> DATA SEGMENT
╔══
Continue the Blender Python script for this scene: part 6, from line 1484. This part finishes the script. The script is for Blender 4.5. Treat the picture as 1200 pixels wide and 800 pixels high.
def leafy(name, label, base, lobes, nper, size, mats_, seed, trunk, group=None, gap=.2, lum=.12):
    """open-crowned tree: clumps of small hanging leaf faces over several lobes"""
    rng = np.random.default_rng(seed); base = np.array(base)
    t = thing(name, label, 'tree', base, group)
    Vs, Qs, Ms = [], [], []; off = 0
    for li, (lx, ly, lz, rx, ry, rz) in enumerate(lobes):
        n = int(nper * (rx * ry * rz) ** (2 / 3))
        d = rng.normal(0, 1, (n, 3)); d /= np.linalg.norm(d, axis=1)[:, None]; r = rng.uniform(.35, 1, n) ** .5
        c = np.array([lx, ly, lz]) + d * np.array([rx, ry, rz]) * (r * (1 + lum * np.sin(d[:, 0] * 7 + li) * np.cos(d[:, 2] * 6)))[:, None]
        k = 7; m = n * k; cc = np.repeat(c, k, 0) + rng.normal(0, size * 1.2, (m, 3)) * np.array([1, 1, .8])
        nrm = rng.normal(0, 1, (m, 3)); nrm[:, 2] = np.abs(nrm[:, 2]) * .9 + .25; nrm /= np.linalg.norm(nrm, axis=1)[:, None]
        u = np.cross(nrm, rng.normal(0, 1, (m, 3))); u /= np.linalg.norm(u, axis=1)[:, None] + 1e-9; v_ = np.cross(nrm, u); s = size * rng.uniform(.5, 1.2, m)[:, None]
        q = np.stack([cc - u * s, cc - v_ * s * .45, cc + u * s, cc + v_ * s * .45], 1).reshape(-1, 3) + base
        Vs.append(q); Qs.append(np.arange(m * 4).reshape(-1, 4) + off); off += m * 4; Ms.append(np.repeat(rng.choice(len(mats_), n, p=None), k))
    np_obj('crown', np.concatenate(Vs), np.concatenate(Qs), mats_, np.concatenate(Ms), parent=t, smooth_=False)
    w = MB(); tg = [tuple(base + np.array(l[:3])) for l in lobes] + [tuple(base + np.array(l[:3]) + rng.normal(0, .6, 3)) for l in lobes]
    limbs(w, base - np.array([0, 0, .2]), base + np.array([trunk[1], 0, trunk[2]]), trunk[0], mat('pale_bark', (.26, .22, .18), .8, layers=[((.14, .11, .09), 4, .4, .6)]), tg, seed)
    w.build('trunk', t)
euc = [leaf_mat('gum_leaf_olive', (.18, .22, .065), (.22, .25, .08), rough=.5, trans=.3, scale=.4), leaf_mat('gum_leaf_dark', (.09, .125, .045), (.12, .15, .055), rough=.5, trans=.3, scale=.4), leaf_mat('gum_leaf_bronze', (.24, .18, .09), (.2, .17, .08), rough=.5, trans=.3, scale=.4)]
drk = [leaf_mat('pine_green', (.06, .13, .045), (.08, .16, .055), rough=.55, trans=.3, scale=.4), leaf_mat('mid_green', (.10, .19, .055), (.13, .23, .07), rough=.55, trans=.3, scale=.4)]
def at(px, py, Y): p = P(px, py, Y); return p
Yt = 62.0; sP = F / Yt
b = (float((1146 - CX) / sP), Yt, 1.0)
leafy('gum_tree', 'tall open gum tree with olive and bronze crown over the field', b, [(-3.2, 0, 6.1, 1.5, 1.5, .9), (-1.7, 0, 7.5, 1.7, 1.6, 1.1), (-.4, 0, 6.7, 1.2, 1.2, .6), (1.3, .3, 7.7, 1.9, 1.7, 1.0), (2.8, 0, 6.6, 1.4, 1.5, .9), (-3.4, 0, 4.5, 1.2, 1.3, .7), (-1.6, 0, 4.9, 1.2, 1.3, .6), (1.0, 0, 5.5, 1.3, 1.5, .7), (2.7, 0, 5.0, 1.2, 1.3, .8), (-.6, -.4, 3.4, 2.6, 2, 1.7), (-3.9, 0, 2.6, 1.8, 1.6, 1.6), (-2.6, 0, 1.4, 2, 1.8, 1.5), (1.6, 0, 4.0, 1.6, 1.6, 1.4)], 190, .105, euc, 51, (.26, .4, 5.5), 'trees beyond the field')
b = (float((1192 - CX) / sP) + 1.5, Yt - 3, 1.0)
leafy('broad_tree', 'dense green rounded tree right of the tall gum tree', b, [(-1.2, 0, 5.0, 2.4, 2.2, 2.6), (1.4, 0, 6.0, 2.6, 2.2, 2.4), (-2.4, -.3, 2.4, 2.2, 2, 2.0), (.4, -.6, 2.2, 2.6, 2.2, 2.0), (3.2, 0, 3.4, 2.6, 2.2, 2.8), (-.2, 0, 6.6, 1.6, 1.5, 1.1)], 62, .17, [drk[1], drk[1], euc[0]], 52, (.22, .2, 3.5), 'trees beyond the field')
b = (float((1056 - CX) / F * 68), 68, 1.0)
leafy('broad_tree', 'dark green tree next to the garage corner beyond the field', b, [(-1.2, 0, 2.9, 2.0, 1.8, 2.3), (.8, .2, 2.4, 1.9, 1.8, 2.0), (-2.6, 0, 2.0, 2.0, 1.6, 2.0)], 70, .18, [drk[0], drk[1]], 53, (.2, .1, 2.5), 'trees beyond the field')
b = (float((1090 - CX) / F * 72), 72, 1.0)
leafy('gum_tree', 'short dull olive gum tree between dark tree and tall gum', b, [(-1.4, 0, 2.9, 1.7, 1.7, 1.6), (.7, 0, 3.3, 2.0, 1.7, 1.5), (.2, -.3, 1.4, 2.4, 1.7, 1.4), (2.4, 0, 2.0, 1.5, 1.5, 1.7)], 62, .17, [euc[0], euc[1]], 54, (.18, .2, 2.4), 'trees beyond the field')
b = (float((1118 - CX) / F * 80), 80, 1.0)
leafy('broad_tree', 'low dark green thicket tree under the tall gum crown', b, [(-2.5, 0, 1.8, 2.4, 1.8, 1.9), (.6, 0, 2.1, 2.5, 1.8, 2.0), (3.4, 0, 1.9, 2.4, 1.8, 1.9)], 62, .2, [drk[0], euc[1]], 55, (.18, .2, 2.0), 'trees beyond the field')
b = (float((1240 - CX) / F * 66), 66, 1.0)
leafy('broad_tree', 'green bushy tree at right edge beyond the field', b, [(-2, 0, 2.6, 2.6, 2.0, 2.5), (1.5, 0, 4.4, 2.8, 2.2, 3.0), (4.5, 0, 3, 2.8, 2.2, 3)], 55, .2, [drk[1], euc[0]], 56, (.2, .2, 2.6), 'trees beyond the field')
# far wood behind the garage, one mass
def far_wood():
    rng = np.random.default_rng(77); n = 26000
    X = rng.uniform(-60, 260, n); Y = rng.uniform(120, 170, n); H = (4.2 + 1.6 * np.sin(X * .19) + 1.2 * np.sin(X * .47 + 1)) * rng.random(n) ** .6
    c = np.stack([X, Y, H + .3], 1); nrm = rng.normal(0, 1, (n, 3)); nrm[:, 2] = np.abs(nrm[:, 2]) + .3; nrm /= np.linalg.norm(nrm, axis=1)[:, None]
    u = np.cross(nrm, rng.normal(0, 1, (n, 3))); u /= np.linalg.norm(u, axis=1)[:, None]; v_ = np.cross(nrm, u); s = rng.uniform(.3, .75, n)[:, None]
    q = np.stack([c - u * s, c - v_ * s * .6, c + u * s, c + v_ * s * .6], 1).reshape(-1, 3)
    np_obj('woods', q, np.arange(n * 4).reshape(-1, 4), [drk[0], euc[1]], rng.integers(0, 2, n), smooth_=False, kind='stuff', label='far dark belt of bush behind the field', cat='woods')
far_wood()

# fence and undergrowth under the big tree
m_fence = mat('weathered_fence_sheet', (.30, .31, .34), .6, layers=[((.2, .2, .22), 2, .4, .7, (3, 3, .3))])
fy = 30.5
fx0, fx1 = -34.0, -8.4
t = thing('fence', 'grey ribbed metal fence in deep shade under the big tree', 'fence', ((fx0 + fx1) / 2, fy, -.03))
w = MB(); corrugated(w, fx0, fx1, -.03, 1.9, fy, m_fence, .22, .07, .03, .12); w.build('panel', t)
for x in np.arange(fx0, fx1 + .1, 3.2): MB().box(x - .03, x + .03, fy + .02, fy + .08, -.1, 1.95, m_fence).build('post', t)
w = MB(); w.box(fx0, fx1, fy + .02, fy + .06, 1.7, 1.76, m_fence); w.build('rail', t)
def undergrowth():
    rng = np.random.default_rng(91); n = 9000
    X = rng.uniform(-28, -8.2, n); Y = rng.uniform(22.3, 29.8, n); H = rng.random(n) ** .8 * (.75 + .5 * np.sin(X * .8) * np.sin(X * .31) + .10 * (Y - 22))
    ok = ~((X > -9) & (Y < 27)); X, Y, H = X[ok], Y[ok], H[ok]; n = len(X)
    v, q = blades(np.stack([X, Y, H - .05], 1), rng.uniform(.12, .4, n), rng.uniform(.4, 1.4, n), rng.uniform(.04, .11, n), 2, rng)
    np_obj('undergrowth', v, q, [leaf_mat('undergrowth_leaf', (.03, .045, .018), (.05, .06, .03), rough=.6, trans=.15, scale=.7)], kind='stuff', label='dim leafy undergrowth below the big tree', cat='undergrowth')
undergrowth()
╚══
> SHORT PROBLEM
Extract, unchanged, the closing run of lines that opens with the line containing "ok = ~((X > -9) & (Y" and ends with the last line.

> EXERCISE ANSWER
    ok = ~((X > -9) & (Y < 27)); X, Y, H = X[ok], Y[ok], H[ok]; n = len(X)
    v, q = blades(np.stack([X, Y, H - .05], 1), rng.uniform(.12, .4, n), rng.uniform(.4, 1.4, n), rng.uniform(.04, .11, n), 2, rng)
    np_obj('undergrowth', v, q, [leaf_mat('undergrowth_leaf', (.03, .045, .018), (.05, .06, .03), rough=.6, trans=.15, scale=.7)], kind='stuff', label='dim leafy undergrowth below the big tree', cat='undergrowth')
undergrowth()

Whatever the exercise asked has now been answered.